A typical Twitter study could look like the following. Imagine you’re interested in information diffusion after a tragic event. The moment you hear about such an event – for instance, the Boston Marathon bombing – you activate software on your computer that collects in real time Tweets that contain your keywords of interest – maybe Boston in this case. Since there are no Twitter archives available for researchers, you’d utilize Twitter’s data interface and collect all data that come for free. After a couple of hours or days you stop the data collection and start with the analysis.
What to watch out for
Not surprisingly, this effort to measure and predict human behavior from social media data is fraught with pitfalls – both obvious and very subtle. For instance, we know that different social media platforms are preferred by different demographic groups. However, most social media studies don’t carefully account for the fact that Twitter is used mostly in cities or that most Pinterest users are upper middle-class and female. This oversight can introduce serious errors into predictions and measurements.
Many of the “individuals” that populate social media platforms are actually accounts managed by public relations companies (think Justin Bieber or Nike) or not even humans at all but automated robots. Because these accounts aren’t portraying anything that even approximates normal human behavior, studies need to remove such accounts before making predictions. However, finding robot accounts can be quite hard.

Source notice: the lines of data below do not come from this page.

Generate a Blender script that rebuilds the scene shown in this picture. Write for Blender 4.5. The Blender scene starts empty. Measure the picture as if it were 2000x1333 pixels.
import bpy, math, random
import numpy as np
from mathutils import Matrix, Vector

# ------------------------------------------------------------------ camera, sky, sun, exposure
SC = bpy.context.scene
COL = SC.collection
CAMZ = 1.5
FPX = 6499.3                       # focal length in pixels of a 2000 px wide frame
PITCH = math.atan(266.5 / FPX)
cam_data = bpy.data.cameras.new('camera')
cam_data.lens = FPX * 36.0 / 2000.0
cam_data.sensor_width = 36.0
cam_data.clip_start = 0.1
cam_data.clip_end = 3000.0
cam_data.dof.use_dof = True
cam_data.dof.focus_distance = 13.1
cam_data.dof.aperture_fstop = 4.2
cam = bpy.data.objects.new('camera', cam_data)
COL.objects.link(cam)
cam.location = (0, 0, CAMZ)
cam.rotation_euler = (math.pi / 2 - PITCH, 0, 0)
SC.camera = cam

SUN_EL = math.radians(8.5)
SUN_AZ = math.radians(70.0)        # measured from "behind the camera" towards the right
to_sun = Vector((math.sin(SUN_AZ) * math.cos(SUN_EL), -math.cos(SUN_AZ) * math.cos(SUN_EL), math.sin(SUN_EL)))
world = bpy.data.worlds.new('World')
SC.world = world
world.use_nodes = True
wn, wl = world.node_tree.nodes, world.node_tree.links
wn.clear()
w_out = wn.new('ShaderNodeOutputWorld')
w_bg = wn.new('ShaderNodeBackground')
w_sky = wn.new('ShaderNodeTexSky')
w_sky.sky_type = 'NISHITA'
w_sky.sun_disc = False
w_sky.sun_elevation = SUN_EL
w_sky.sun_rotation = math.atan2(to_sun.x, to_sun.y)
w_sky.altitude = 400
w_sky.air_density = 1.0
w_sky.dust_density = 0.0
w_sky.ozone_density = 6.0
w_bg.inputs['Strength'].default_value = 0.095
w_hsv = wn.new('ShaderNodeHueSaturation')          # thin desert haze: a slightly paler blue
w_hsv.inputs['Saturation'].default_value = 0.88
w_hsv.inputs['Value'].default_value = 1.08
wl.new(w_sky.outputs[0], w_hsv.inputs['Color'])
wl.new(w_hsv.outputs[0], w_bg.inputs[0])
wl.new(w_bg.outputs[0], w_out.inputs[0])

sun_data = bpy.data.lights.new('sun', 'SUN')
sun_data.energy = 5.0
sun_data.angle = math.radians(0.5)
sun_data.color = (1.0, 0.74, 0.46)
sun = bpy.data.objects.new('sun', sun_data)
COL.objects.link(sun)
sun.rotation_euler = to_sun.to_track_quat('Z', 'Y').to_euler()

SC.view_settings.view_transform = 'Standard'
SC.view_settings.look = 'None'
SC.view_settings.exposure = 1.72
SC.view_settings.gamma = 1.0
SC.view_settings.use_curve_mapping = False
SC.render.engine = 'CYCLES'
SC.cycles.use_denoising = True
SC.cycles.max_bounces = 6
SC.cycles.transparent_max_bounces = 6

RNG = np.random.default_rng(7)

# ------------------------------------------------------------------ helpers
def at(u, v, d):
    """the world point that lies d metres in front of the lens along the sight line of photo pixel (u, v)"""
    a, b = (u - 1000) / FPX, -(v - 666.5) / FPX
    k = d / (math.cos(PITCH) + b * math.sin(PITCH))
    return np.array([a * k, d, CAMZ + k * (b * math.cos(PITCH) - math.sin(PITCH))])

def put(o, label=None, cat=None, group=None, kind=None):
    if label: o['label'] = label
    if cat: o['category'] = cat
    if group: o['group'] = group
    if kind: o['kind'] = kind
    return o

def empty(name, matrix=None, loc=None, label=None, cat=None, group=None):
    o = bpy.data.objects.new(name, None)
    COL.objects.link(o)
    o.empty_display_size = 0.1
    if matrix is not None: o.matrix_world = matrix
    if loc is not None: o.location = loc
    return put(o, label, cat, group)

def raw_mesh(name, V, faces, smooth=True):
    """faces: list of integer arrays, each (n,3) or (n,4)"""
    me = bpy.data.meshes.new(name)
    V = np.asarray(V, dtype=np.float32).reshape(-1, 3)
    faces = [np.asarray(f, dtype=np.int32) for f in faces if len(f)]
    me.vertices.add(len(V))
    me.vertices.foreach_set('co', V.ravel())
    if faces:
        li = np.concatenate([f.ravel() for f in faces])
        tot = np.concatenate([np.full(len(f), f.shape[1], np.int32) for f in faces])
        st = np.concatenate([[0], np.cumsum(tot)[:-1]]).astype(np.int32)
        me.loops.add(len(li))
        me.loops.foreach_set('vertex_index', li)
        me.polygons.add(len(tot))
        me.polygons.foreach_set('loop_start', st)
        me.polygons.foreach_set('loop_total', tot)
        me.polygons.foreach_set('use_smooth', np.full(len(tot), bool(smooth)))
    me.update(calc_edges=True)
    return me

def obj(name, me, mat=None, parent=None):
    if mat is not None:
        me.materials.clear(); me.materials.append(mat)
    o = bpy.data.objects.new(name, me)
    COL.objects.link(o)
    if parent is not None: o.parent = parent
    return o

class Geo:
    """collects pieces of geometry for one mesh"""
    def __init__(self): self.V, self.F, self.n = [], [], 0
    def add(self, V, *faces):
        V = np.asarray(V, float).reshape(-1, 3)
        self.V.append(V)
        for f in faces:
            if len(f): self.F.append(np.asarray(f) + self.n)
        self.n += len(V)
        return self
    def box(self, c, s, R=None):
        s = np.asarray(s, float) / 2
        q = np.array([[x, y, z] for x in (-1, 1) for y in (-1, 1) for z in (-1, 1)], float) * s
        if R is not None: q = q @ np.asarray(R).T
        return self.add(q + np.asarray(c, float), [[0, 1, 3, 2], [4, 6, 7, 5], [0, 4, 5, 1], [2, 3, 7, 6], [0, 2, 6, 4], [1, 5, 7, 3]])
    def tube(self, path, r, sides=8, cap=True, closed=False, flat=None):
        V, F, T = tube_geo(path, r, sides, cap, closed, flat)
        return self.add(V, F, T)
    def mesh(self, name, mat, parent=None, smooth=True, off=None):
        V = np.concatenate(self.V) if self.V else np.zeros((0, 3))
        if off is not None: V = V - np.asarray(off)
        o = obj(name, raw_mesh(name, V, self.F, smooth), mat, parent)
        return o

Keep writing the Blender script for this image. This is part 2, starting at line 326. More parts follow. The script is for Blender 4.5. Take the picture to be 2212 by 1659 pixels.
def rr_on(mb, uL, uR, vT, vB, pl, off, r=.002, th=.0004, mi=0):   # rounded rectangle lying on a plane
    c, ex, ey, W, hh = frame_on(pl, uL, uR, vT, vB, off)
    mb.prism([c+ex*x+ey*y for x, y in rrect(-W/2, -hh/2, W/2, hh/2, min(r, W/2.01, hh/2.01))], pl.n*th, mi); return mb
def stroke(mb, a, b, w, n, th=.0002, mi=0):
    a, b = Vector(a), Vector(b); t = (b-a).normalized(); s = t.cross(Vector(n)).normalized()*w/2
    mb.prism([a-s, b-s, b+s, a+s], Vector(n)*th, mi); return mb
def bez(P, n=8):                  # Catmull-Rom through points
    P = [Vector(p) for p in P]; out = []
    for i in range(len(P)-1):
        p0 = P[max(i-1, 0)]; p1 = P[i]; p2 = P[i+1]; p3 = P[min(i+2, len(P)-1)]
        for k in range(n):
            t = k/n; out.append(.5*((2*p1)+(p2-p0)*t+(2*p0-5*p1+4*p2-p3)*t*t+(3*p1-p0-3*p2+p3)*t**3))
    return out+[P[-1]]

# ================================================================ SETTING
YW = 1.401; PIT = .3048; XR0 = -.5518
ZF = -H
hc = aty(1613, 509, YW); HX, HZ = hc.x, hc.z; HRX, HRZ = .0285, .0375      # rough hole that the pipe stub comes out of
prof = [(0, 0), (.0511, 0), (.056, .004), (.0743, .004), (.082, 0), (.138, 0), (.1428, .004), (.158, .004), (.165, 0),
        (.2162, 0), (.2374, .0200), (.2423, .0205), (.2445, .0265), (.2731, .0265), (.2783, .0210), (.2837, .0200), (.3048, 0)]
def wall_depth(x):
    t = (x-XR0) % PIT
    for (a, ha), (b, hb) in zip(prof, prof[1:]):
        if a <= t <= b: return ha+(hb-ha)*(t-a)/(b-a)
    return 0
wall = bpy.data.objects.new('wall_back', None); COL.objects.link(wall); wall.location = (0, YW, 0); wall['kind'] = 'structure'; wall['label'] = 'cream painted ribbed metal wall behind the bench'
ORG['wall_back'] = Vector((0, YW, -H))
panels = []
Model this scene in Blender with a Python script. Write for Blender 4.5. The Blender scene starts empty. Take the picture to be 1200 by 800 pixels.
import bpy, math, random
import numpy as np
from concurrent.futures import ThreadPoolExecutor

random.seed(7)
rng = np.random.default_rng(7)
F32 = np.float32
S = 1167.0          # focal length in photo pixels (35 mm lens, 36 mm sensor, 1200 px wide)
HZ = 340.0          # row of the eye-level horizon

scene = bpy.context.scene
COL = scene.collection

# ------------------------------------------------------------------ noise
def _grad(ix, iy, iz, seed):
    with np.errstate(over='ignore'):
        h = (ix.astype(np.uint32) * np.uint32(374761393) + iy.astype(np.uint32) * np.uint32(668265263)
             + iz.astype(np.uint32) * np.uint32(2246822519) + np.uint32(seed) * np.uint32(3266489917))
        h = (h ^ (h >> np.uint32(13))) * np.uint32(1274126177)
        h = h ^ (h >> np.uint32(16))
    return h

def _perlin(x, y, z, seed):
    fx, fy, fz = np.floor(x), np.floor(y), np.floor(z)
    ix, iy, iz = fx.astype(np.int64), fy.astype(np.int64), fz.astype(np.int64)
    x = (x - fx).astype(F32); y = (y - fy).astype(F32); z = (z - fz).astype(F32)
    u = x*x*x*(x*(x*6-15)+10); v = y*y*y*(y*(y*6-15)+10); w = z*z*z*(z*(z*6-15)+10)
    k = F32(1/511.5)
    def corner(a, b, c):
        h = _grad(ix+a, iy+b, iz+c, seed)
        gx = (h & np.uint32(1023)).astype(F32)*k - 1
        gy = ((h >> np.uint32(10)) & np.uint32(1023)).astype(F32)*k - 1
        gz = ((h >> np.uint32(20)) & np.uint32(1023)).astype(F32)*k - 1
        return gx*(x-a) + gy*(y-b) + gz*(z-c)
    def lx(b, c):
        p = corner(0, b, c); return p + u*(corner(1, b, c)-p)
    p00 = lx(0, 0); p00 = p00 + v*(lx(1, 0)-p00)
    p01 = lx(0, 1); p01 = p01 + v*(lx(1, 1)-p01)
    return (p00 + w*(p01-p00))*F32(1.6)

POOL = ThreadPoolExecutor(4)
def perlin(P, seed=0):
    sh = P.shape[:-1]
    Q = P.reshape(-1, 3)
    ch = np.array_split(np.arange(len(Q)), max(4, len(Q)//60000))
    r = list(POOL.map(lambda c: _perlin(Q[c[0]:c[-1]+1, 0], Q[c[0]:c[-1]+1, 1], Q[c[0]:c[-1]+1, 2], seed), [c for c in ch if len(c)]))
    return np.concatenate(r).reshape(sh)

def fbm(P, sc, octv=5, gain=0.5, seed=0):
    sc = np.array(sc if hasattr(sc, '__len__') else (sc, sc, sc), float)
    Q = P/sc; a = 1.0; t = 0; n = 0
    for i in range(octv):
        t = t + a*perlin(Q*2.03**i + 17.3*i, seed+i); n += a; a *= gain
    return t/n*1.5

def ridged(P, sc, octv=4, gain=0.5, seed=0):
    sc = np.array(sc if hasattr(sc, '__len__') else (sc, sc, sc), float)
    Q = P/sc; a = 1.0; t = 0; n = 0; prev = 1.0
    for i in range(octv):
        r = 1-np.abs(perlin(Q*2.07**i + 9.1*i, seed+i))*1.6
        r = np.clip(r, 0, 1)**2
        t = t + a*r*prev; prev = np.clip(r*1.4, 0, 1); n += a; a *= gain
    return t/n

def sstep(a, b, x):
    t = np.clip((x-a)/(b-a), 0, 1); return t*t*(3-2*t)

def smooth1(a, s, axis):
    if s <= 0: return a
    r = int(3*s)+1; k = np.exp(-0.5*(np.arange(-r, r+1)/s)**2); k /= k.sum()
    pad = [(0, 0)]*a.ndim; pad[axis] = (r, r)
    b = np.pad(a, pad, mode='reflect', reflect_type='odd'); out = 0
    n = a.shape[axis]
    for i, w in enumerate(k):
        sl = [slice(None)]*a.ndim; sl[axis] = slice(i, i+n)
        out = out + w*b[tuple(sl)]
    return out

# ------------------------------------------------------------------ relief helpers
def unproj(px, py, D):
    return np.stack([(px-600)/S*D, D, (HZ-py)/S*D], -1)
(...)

Another big issue is how the data are collected to be studied. Academic researchers need free – or at least very cheap – access to social media data to perform their studies. Few social media outlets provide this, with Twitter being the exception. Because social media studies tend to be often based on data that are sampled (researchers get about 1 percent from the free Twitter interface), it’s often the case that what’s available to researchers might not be a representative sample of the overall social media data.
How to do it better
In order to realize the immense potential of social media-based studies of human populations, research must tackle these kinds of issues head-on. In our recent paper in Science on caveats for social media researchers, we discuss the need to control for bias in all the ways it appears – through platform-specific population makeup, data collection and user sampling. This will involve improvements both in how data is collected and in how data is processed: for example, better methods for identifying non-human accounts on social media are needed.
Ultimately, researchers must be more aware of what is being analyzed when they work with social media data. What data are actually being collected? What systems are actually being studied? What social processes are actually being observed? Through greater awareness of and attention to these questions, the research community will be better able to realize the great promise of social media-based studies.